- **Material**
....
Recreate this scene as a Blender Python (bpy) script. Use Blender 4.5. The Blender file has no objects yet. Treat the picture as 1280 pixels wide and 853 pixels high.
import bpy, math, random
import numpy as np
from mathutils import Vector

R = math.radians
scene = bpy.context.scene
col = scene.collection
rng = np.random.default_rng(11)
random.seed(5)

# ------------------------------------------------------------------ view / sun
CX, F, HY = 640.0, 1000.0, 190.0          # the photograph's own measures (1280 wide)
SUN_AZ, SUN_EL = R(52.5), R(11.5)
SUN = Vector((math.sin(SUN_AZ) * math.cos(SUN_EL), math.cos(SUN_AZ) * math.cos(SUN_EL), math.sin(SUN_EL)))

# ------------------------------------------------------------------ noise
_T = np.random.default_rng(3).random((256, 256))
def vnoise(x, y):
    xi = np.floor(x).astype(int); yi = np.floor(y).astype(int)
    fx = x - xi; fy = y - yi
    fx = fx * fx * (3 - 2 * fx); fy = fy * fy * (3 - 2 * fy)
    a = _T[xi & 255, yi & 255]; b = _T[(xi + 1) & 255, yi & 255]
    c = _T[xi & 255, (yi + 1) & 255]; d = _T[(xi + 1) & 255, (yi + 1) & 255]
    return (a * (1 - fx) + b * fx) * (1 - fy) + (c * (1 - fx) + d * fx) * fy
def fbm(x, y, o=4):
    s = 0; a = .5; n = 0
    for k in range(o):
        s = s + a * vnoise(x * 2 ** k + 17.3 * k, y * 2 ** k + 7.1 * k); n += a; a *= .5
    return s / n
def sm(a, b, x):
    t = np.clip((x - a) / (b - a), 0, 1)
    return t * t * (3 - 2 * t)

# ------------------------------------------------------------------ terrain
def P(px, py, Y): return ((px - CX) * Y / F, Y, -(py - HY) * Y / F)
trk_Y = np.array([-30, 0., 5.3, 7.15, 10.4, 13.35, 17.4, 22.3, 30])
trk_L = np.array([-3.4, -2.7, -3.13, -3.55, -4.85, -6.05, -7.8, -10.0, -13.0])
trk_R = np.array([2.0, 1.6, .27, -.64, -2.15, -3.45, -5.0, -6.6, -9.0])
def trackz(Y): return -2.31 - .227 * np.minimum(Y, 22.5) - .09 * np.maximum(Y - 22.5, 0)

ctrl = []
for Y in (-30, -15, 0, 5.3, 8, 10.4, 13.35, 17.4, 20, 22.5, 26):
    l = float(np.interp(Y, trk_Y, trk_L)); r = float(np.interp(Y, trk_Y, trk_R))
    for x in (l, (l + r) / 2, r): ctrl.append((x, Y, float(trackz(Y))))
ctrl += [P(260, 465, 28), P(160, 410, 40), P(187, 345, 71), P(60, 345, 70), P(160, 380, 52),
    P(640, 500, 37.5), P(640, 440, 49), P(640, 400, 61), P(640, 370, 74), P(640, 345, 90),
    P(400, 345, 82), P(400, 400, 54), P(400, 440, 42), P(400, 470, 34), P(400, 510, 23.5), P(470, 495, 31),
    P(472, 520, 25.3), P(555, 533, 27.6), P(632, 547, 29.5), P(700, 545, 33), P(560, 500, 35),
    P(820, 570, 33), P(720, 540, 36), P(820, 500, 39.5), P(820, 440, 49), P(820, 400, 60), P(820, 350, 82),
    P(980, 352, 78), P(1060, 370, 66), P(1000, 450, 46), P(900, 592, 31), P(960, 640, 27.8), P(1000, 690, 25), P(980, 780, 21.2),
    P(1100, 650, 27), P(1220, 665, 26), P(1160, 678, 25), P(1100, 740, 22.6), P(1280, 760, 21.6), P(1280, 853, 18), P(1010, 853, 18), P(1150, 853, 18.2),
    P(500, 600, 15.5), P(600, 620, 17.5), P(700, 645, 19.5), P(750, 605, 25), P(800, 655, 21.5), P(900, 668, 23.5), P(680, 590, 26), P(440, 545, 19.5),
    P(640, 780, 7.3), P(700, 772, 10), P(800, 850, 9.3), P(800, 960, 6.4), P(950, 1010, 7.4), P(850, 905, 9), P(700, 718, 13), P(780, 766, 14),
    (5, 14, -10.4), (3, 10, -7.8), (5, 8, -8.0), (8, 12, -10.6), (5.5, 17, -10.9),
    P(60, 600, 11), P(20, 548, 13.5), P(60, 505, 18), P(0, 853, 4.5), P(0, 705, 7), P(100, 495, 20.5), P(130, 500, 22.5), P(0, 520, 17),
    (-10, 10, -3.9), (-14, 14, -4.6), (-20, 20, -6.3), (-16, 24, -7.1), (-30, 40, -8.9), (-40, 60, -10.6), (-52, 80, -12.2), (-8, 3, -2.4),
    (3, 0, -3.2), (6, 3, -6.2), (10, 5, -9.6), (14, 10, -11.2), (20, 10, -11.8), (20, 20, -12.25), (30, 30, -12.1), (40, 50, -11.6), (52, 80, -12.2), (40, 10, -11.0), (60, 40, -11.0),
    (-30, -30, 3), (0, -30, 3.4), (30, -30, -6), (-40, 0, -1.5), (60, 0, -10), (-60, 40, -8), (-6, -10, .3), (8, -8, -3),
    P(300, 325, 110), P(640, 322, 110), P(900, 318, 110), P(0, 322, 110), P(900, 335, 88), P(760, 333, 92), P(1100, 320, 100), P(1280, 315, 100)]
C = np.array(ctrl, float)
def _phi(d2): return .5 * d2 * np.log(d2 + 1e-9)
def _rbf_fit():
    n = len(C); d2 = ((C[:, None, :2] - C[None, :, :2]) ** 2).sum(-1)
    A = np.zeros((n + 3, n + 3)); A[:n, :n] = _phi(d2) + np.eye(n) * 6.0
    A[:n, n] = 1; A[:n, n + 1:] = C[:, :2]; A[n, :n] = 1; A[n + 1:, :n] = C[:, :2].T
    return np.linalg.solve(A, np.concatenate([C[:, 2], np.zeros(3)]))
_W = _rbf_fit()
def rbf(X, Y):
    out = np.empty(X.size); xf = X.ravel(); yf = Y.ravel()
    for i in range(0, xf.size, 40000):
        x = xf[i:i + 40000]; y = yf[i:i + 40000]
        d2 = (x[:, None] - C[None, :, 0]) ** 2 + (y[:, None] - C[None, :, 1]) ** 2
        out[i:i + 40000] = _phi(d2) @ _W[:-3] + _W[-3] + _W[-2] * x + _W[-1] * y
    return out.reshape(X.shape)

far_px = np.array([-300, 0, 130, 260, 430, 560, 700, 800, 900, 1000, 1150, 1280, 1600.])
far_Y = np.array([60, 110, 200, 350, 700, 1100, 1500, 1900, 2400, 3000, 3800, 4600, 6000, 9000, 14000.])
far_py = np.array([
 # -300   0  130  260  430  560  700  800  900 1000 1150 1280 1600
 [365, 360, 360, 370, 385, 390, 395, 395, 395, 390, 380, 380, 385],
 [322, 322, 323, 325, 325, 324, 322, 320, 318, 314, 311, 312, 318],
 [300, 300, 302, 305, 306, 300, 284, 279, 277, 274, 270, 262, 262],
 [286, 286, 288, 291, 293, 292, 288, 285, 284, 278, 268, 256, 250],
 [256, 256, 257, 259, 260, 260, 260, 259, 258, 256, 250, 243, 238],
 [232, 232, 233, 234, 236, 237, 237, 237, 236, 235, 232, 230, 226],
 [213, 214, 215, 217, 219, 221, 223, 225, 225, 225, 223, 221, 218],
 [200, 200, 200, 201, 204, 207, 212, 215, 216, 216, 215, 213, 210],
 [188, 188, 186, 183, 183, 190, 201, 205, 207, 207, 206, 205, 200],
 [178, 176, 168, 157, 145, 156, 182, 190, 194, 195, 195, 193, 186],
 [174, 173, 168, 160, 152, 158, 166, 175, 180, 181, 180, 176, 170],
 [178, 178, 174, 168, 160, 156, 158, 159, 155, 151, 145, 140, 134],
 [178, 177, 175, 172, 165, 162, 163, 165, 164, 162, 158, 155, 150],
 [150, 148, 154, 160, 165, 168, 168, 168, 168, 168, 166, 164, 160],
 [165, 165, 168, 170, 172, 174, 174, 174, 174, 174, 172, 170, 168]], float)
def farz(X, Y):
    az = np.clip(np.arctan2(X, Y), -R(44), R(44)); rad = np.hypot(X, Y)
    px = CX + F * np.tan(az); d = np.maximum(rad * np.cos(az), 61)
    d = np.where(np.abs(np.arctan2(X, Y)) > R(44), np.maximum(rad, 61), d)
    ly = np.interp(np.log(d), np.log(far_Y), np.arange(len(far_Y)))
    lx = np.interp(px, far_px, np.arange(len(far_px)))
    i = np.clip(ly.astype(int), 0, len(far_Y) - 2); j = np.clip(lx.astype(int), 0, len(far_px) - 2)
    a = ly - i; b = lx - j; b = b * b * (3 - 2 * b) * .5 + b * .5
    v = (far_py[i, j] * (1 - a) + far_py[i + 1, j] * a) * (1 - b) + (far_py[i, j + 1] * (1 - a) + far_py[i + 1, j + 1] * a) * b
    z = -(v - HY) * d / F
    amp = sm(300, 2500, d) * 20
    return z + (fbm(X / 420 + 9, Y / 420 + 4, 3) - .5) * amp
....
- **Exercise aim**
Your task is to quote the lines above, beginning with the first and ending with the one that holds "SUN = Vector((math.sin(SUN_AZ)".

- **Task answer**
Recreate this scene as a Blender Python (bpy) script. Use Blender 4.5. The Blender file has no objects yet. Treat the picture as 1280 pixels wide and 853 pixels high.
import bpy, math, random
import numpy as np
from mathutils import Vector

R = math.radians
scene = bpy.context.scene
col = scene.collection
rng = np.random.default_rng(11)
random.seed(5)

# ------------------------------------------------------------------ view / sun
CX, F, HY = 640.0, 1000.0, 190.0          # the photograph's own measures (1280 wide)
SUN_AZ, SUN_EL = R(52.5), R(11.5)
SUN = Vector((math.sin(SUN_AZ) * math.cos(SUN_EL), math.cos(SUN_AZ) * math.cos(SUN_EL), math.sin(SUN_EL)))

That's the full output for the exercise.